Written problem: Without the pictures, output the lines of the material from the very first through the one that holds "V = S.view_settings;".

Available data:
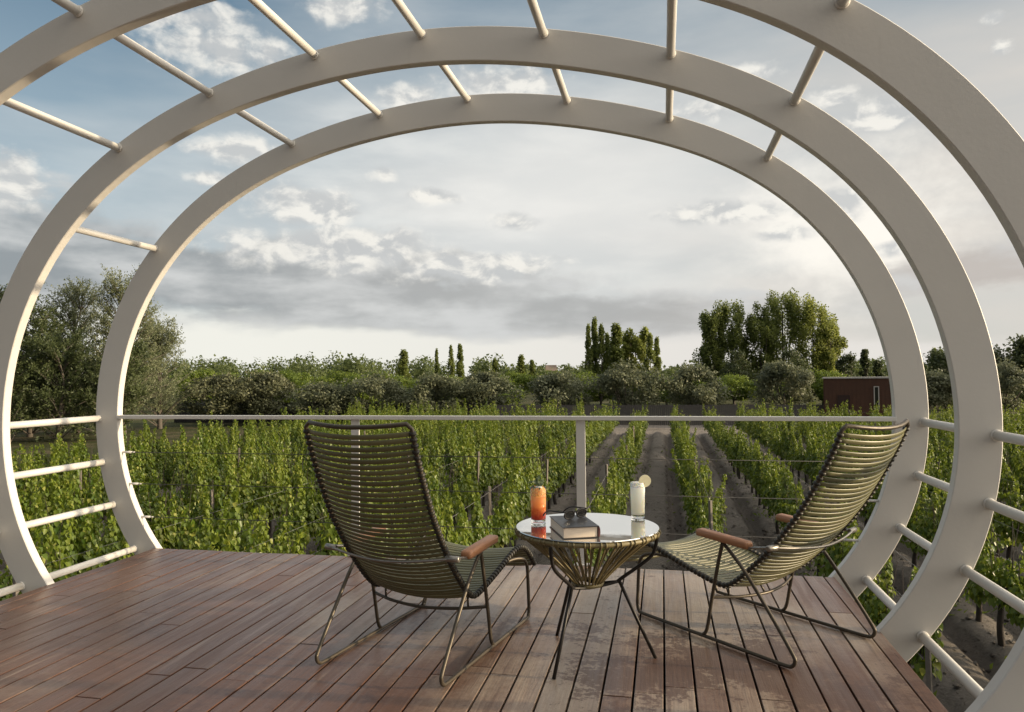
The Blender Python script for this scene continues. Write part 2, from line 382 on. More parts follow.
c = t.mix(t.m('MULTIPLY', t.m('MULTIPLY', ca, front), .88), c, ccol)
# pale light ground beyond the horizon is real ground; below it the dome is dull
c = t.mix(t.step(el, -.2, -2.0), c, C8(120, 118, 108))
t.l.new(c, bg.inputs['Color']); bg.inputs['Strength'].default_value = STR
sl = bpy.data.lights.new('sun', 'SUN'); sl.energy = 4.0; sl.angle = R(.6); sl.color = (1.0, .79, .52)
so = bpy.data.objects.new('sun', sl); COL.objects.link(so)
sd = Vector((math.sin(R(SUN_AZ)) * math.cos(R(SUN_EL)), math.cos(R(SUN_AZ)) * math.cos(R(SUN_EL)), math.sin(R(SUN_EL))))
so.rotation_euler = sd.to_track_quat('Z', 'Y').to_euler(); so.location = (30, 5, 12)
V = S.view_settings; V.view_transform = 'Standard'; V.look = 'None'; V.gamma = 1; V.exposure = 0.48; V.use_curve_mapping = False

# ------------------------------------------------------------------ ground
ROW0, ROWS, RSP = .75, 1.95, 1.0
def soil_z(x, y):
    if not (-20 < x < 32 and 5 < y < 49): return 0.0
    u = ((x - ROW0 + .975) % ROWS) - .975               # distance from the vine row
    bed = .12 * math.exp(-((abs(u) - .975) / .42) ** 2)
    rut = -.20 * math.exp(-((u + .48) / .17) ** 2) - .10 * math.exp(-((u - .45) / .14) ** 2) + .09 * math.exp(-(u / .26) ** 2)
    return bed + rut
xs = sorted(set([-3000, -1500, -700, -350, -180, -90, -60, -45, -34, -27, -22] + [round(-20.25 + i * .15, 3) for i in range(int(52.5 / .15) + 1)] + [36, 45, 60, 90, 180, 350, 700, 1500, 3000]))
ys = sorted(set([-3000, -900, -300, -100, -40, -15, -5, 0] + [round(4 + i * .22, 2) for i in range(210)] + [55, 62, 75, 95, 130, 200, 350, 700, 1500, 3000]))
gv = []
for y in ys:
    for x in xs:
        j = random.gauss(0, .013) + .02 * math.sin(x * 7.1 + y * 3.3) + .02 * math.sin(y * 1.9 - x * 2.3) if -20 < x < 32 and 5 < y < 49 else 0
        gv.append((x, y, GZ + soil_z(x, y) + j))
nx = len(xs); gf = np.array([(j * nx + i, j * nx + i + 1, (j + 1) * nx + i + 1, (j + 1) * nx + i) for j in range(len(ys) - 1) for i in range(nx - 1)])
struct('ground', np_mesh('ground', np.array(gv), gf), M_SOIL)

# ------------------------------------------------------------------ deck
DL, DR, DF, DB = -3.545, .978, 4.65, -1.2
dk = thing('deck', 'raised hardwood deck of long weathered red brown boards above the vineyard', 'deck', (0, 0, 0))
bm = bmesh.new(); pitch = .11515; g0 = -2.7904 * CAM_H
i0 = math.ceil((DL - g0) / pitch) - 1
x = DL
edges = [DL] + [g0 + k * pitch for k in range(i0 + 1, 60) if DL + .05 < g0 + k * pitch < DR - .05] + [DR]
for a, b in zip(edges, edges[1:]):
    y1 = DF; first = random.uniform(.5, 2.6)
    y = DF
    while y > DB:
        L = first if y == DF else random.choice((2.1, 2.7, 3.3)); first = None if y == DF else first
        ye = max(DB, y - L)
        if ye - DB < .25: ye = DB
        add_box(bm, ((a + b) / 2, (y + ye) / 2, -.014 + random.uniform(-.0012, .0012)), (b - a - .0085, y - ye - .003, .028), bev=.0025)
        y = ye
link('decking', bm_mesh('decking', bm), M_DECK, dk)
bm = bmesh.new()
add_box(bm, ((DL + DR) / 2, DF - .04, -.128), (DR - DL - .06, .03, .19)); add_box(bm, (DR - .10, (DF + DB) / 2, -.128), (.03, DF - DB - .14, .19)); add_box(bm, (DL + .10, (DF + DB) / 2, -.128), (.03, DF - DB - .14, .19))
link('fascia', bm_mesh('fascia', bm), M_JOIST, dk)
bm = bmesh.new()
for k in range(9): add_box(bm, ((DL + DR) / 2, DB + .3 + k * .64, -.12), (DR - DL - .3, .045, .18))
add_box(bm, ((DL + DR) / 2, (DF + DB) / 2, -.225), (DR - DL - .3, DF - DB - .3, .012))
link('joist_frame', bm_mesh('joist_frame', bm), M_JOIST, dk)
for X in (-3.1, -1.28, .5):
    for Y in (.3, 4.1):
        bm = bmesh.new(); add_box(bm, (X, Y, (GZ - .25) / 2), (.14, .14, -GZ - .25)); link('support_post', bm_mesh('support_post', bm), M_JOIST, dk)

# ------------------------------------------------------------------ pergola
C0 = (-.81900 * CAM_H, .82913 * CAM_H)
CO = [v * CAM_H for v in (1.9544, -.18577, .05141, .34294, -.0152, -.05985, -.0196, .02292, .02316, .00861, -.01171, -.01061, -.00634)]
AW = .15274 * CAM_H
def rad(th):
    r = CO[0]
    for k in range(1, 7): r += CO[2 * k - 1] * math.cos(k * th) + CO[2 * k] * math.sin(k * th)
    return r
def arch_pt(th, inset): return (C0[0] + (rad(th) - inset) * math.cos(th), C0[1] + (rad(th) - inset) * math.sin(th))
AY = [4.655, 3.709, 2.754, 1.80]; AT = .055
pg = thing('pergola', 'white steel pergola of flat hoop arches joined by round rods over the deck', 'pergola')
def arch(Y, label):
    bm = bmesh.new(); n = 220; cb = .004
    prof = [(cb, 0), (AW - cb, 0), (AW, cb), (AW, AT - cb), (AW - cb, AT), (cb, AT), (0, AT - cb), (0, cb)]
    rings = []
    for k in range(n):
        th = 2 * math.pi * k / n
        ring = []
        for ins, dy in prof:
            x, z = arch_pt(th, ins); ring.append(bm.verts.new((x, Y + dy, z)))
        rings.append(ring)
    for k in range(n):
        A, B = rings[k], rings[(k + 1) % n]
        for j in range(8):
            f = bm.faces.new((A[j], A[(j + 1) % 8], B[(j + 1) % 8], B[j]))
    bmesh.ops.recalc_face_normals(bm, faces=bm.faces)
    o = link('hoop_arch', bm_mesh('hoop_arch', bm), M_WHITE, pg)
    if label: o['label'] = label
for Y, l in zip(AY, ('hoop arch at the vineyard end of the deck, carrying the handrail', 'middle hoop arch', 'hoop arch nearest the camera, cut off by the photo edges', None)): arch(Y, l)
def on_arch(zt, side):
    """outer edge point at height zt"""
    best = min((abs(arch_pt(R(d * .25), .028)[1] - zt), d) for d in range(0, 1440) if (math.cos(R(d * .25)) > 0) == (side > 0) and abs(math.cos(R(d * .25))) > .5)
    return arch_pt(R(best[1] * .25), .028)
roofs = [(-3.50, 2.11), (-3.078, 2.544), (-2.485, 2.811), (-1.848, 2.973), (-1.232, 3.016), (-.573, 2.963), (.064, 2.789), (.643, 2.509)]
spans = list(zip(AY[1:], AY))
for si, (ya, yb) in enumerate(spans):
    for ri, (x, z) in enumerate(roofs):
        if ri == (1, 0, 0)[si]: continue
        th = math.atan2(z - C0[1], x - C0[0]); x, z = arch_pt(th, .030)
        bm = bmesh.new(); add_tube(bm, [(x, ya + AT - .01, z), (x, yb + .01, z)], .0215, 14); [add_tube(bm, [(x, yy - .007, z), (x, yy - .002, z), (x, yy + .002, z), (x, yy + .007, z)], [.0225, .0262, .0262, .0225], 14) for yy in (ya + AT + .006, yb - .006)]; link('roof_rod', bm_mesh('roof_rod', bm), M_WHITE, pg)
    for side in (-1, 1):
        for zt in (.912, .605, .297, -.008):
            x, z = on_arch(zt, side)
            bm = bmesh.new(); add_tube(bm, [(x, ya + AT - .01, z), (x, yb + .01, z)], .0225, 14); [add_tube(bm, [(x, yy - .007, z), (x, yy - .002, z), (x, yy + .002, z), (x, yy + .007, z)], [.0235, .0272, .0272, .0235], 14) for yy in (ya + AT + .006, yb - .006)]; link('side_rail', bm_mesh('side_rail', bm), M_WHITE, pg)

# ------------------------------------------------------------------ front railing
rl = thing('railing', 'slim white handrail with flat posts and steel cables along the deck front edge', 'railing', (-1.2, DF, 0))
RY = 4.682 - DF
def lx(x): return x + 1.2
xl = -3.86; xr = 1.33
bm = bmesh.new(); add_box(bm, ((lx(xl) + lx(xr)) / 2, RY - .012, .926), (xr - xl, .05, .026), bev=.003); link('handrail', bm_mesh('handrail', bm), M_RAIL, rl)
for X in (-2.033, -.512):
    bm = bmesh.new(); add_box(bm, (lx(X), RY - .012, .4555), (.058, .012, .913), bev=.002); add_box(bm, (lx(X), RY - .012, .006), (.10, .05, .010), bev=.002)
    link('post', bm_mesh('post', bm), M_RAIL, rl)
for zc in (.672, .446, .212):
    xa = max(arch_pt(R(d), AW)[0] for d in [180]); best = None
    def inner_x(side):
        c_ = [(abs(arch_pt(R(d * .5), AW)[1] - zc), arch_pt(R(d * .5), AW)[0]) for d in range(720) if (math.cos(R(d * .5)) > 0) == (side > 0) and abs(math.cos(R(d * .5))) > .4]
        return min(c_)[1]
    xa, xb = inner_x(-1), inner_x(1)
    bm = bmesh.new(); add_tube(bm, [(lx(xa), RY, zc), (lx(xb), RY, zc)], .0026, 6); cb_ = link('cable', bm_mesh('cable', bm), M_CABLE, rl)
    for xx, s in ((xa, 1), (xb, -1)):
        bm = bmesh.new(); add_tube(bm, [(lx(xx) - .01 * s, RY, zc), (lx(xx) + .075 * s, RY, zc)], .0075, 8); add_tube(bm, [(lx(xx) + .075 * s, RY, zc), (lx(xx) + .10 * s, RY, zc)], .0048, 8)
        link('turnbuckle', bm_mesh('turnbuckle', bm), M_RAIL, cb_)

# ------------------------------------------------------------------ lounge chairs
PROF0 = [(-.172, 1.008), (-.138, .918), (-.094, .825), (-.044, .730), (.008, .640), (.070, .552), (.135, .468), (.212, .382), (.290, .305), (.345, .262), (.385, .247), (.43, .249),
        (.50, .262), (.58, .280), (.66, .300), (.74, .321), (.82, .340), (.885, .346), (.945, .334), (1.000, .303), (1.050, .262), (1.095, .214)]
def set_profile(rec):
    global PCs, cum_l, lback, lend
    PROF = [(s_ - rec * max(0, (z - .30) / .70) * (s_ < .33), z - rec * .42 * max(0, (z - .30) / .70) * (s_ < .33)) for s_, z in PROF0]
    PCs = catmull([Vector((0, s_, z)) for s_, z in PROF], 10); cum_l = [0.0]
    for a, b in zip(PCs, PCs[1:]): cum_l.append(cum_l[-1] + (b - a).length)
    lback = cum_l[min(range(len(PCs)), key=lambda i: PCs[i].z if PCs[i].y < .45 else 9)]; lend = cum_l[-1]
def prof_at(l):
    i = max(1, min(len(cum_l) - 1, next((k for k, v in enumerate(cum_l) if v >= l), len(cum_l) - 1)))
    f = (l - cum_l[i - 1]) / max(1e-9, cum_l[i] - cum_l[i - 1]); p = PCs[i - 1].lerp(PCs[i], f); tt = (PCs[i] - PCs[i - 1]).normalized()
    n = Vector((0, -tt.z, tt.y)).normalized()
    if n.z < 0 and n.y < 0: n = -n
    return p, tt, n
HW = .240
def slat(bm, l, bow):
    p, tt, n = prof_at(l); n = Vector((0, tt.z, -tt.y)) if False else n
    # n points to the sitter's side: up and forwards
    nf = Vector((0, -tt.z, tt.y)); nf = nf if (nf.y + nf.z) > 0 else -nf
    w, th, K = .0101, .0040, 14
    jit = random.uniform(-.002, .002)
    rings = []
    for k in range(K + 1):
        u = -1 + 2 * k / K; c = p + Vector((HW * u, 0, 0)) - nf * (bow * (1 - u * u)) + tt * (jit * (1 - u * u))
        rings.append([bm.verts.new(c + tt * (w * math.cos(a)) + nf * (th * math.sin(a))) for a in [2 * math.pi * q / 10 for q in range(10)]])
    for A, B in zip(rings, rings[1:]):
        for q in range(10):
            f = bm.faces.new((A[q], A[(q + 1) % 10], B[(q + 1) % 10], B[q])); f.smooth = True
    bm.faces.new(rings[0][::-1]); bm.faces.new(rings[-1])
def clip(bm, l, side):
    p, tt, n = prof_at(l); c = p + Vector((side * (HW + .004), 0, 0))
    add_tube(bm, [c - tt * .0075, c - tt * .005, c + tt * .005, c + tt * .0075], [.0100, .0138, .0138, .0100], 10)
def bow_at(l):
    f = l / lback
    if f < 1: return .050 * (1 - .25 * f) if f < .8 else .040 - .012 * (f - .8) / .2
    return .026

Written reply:
The Blender Python script for this scene continues. Write part 2, from line 382 on. More parts follow.
c = t.mix(t.m('MULTIPLY', t.m('MULTIPLY', ca, front), .88), c, ccol)
# pale light ground beyond the horizon is real ground; below it the dome is dull
c = t.mix(t.step(el, -.2, -2.0), c, C8(120, 118, 108))
t.l.new(c, bg.inputs['Color']); bg.inputs['Strength'].default_value = STR
sl = bpy.data.lights.new('sun', 'SUN'); sl.energy = 4.0; sl.angle = R(.6); sl.color = (1.0, .79, .52)
so = bpy.data.objects.new('sun', sl); COL.objects.link(so)
sd = Vector((math.sin(R(SUN_AZ)) * math.cos(R(SUN_EL)), math.cos(R(SUN_AZ)) * math.cos(R(SUN_EL)), math.sin(R(SUN_EL))))
so.rotation_euler = sd.to_track_quat('Z', 'Y').to_euler(); so.location = (30, 5, 12)
V = S.view_settings; V.view_transform = 'Standard'; V.look = 'None'; V.gamma = 1; V.exposure = 0.48; V.use_curve_mapping = False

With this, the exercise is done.